Mary Louise St. John
Quick Facts
Biography
Sister Mary Louise St. John, O.S.B., was a member of the Benedictine Sisters of Erie, Pennsylvania. She was born March 13, 1943, in Glens Falls, New York to Joseph St. John and Alvarez DeMarsh, along with her sisters Maria and Murial. As a child she developed muscular dystrophy, from which she would suffer her entire life. Her mother had to fight to provide her with a decent education due to the discrimination children with disabilities faced.
In 1970 St. John entered the Benedictine Sisters of Jesus Crucified at their now-defunct Regina Mundi Priory in Devon, Pennsylvania.

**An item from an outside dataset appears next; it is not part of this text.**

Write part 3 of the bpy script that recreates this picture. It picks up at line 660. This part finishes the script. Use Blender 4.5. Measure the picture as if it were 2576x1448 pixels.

They are an enclosed religious order dedicated to making the contemplative life possible for women with physical disabilities. In 1978 she transferred to the Erie Benedictine congregation and professed her perpetual monastic vows at their motherhouse, Mount St. Benedict, in 1982.
St. John worked as a cytotechnologist at Regina Mundi in Devon from 1974 to 1976 and as a tutor there from 1976 to 1978. She also tutored students at Mount St. Benedict from 1979 to 1983, served as the business manager of the monastery's Benet Press from 1980 to 1985 and had ministered as a retreat guide and spiritual companion to gays and lesbians since 1985.
St. John was an advocate for the rights of people with physical disabilities, as well as the gay community while serving on the board of directors of Community Resources for Independence in Erie. She helped create the Womynspace Coffeehouse in 1989, and she spoke at the 1998 Erie Gay Pride Rally.
Sister Mary Louise died September 14, 2003, aged 60, from complications of muscular dystrophy.